Write out the data below in full, unchanged, minus the images.

## AVAILABLE DATA
┄┄┄┄┄┄

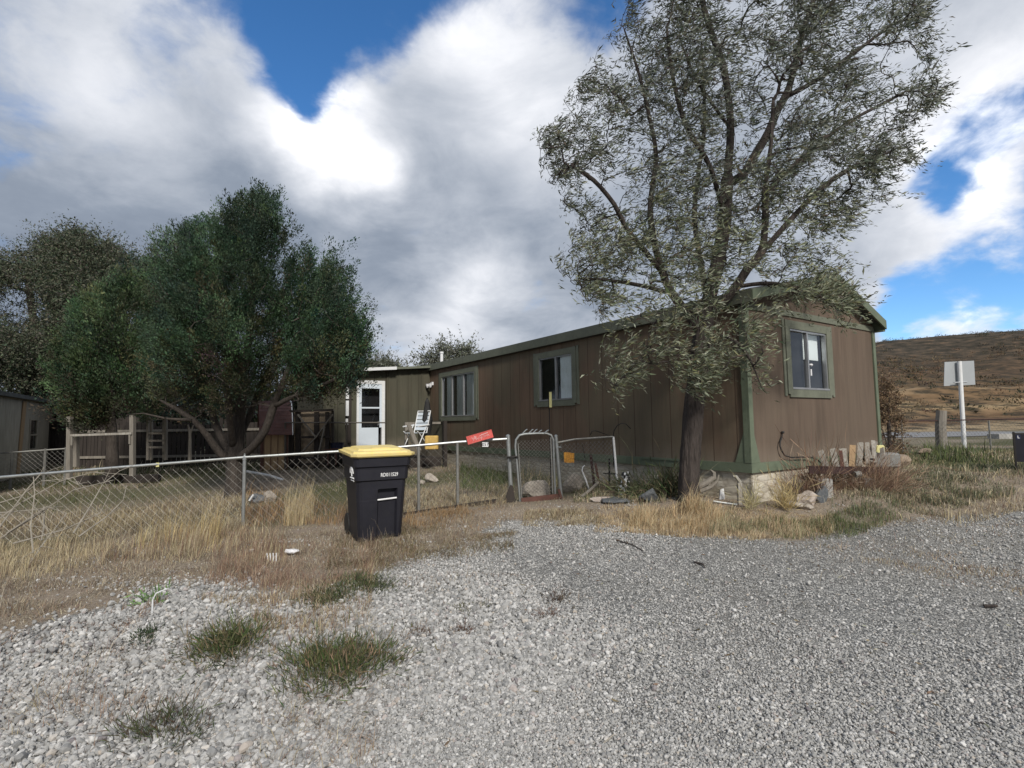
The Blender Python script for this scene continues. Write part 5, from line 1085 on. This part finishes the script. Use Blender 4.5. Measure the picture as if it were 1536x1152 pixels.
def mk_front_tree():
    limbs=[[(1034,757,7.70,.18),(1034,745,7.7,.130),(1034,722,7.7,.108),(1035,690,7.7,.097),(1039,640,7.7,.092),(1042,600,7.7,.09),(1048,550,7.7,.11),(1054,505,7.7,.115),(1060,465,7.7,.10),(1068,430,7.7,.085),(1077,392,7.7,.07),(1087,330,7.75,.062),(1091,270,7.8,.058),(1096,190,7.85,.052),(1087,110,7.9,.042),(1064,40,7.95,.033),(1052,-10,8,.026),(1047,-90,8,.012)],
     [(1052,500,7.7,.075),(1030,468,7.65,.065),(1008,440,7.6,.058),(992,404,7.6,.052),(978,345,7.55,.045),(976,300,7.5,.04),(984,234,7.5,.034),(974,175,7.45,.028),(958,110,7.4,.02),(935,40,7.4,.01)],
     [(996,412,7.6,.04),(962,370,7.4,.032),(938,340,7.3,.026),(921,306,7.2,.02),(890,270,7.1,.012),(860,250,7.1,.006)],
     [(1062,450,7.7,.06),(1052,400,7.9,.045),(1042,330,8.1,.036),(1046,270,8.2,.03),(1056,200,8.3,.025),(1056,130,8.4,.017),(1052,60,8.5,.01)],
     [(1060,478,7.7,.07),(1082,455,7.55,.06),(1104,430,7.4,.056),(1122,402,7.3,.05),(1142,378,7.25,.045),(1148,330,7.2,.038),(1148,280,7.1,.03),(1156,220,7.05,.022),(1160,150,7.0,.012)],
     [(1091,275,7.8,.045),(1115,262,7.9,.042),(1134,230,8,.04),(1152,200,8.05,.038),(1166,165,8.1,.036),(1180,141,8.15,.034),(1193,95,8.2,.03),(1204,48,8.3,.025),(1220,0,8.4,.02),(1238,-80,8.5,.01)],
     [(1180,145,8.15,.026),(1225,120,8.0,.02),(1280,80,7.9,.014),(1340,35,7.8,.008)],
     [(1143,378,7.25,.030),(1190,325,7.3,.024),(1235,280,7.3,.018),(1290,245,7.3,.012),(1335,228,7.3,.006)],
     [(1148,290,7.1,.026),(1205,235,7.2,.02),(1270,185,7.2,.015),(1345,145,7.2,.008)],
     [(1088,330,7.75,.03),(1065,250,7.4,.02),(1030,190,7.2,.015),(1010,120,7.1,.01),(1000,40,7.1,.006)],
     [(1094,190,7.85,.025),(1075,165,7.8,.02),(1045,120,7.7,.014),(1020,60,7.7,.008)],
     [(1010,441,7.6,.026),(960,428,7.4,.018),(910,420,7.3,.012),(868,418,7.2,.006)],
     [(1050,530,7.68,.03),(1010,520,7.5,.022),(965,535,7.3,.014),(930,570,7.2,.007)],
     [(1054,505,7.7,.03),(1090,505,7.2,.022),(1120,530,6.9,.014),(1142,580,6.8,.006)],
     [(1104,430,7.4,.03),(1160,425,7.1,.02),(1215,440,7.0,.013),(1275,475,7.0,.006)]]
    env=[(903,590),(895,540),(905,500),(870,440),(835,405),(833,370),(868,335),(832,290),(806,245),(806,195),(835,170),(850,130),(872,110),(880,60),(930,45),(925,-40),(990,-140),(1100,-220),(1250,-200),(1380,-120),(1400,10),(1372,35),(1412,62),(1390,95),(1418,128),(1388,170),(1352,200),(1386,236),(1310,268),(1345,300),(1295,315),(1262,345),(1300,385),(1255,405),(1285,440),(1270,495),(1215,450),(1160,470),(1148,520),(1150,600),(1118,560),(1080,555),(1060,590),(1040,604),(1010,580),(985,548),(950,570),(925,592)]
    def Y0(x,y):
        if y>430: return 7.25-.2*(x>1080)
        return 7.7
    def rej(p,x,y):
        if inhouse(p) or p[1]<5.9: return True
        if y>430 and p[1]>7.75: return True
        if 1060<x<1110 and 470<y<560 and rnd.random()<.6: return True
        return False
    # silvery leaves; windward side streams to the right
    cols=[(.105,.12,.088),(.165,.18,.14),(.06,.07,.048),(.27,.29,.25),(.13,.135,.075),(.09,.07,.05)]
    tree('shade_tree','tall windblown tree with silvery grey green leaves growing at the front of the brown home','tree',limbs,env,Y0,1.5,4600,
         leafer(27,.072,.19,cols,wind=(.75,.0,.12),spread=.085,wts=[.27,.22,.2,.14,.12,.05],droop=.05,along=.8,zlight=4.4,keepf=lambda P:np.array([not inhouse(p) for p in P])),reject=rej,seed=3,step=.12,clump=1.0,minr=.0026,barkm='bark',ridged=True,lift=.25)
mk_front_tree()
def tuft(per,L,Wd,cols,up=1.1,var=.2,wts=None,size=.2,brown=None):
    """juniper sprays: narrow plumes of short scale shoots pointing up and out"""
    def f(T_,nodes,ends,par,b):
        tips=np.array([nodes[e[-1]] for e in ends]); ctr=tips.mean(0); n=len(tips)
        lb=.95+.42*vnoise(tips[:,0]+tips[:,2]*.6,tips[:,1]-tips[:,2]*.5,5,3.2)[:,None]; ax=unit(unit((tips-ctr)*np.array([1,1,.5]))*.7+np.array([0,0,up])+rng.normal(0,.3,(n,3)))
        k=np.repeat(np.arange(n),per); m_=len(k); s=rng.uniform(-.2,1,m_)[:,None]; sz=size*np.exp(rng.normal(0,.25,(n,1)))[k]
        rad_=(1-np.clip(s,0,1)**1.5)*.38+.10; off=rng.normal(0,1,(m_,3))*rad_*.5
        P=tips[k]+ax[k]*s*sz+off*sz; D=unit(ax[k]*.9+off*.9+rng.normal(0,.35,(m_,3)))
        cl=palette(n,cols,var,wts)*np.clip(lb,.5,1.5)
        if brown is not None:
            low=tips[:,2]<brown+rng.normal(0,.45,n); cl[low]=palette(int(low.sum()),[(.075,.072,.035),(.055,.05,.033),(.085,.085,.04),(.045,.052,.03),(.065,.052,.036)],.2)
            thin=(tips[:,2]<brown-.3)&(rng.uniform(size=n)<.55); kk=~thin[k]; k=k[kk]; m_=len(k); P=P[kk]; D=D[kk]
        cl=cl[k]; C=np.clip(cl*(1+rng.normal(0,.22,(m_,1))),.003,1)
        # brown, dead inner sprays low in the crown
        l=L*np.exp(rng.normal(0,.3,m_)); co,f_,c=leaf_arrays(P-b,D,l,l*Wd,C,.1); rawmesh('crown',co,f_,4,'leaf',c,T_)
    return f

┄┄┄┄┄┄

## ANSWER FOR THE TASK
The Blender Python script for this scene continues. Write part 5, from line 1085 on. This part finishes the script. Use Blender 4.5. Measure the picture as if it were 1536x1152 pixels.
def mk_front_tree():
    limbs=[[(1034,757,7.70,.18),(1034,745,7.7,.130),(1034,722,7.7,.108),(1035,690,7.7,.097),(1039,640,7.7,.092),(1042,600,7.7,.09),(1048,550,7.7,.11),(1054,505,7.7,.115),(1060,465,7.7,.10),(1068,430,7.7,.085),(1077,392,7.7,.07),(1087,330,7.75,.062),(1091,270,7.8,.058),(1096,190,7.85,.052),(1087,110,7.9,.042),(1064,40,7.95,.033),(1052,-10,8,.026),(1047,-90,8,.012)],
     [(1052,500,7.7,.075),(1030,468,7.65,.065),(1008,440,7.6,.058),(992,404,7.6,.052),(978,345,7.55,.045),(976,300,7.5,.04),(984,234,7.5,.034),(974,175,7.45,.028),(958,110,7.4,.02),(935,40,7.4,.01)],
     [(996,412,7.6,.04),(962,370,7.4,.032),(938,340,7.3,.026),(921,306,7.2,.02),(890,270,7.1,.012),(860,250,7.1,.006)],
     [(1062,450,7.7,.06),(1052,400,7.9,.045),(1042,330,8.1,.036),(1046,270,8.2,.03),(1056,200,8.3,.025),(1056,130,8.4,.017),(1052,60,8.5,.01)],
     [(1060,478,7.7,.07),(1082,455,7.55,.06),(1104,430,7.4,.056),(1122,402,7.3,.05),(1142,378,7.25,.045),(1148,330,7.2,.038),(1148,280,7.1,.03),(1156,220,7.05,.022),(1160,150,7.0,.012)],
     [(1091,275,7.8,.045),(1115,262,7.9,.042),(1134,230,8,.04),(1152,200,8.05,.038),(1166,165,8.1,.036),(1180,141,8.15,.034),(1193,95,8.2,.03),(1204,48,8.3,.025),(1220,0,8.4,.02),(1238,-80,8.5,.01)],
     [(1180,145,8.15,.026),(1225,120,8.0,.02),(1280,80,7.9,.014),(1340,35,7.8,.008)],
     [(1143,378,7.25,.030),(1190,325,7.3,.024),(1235,280,7.3,.018),(1290,245,7.3,.012),(1335,228,7.3,.006)],
     [(1148,290,7.1,.026),(1205,235,7.2,.02),(1270,185,7.2,.015),(1345,145,7.2,.008)],
     [(1088,330,7.75,.03),(1065,250,7.4,.02),(1030,190,7.2,.015),(1010,120,7.1,.01),(1000,40,7.1,.006)],
     [(1094,190,7.85,.025),(1075,165,7.8,.02),(1045,120,7.7,.014),(1020,60,7.7,.008)],
     [(1010,441,7.6,.026),(960,428,7.4,.018),(910,420,7.3,.012),(868,418,7.2,.006)],
     [(1050,530,7.68,.03),(1010,520,7.5,.022),(965,535,7.3,.014),(930,570,7.2,.007)],
     [(1054,505,7.7,.03),(1090,505,7.2,.022),(1120,530,6.9,.014),(1142,580,6.8,.006)],
     [(1104,430,7.4,.03),(1160,425,7.1,.02),(1215,440,7.0,.013),(1275,475,7.0,.006)]]
    env=[(903,590),(895,540),(905,500),(870,440),(835,405),(833,370),(868,335),(832,290),(806,245),(806,195),(835,170),(850,130),(872,110),(880,60),(930,45),(925,-40),(990,-140),(1100,-220),(1250,-200),(1380,-120),(1400,10),(1372,35),(1412,62),(1390,95),(1418,128),(1388,170),(1352,200),(1386,236),(1310,268),(1345,300),(1295,315),(1262,345),(1300,385),(1255,405),(1285,440),(1270,495),(1215,450),(1160,470),(1148,520),(1150,600),(1118,560),(1080,555),(1060,590),(1040,604),(1010,580),(985,548),(950,570),(925,592)]
    def Y0(x,y):
        if y>430: return 7.25-.2*(x>1080)
        return 7.7
    def rej(p,x,y):
        if inhouse(p) or p[1]<5.9: return True
        if y>430 and p[1]>7.75: return True
        if 1060<x<1110 and 470<y<560 and rnd.random()<.6: return True
        return False
    # silvery leaves; windward side streams to the right
    cols=[(.105,.12,.088),(.165,.18,.14),(.06,.07,.048),(.27,.29,.25),(.13,.135,.075),(.09,.07,.05)]
    tree('shade_tree','tall windblown tree with silvery grey green leaves growing at the front of the brown home','tree',limbs,env,Y0,1.5,4600,
         leafer(27,.072,.19,cols,wind=(.75,.0,.12),spread=.085,wts=[.27,.22,.2,.14,.12,.05],droop=.05,along=.8,zlight=4.4,keepf=lambda P:np.array([not inhouse(p) for p in P])),reject=rej,seed=3,step=.12,clump=1.0,minr=.0026,barkm='bark',ridged=True,lift=.25)
mk_front_tree()
def tuft(per,L,Wd,cols,up=1.1,var=.2,wts=None,size=.2,brown=None):
    """juniper sprays: narrow plumes of short scale shoots pointing up and out"""
    def f(T_,nodes,ends,par,b):
        tips=np.array([nodes[e[-1]] for e in ends]); ctr=tips.mean(0); n=len(tips)
        lb=.95+.42*vnoise(tips[:,0]+tips[:,2]*.6,tips[:,1]-tips[:,2]*.5,5,3.2)[:,None]; ax=unit(unit((tips-ctr)*np.array([1,1,.5]))*.7+np.array([0,0,up])+rng.normal(0,.3,(n,3)))
        k=np.repeat(np.arange(n),per); m_=len(k); s=rng.uniform(-.2,1,m_)[:,None]; sz=size*np.exp(rng.normal(0,.25,(n,1)))[k]
        rad_=(1-np.clip(s,0,1)**1.5)*.38+.10; off=rng.normal(0,1,(m_,3))*rad_*.5
        P=tips[k]+ax[k]*s*sz+off*sz; D=unit(ax[k]*.9+off*.9+rng.normal(0,.35,(m_,3)))
        cl=palette(n,cols,var,wts)*np.clip(lb,.5,1.5)
        if brown is not None:
            low=tips[:,2]<brown+rng.normal(0,.45,n); cl[low]=palette(int(low.sum()),[(.075,.072,.035),(.055,.05,.033),(.085,.085,.04),(.045,.052,.03),(.065,.052,.036)],.2)
            thin=(tips[:,2]<brown-.3)&(rng.uniform(size=n)<.55); kk=~thin[k]; k=k[kk]; m_=len(k); P=P[kk]; D=D[kk]
        cl=cl[k]; C=np.clip(cl*(1+rng.normal(0,.22,(m_,1))),.003,1)
        # brown, dead inner sprays low in the crown
        l=L*np.exp(rng.normal(0,.3,m_)); co,f_,c=leaf_arrays(P-b,D,l,l*Wd,C,.1); rawmesh('crown',co,f_,4,'leaf',c,T_)
    return f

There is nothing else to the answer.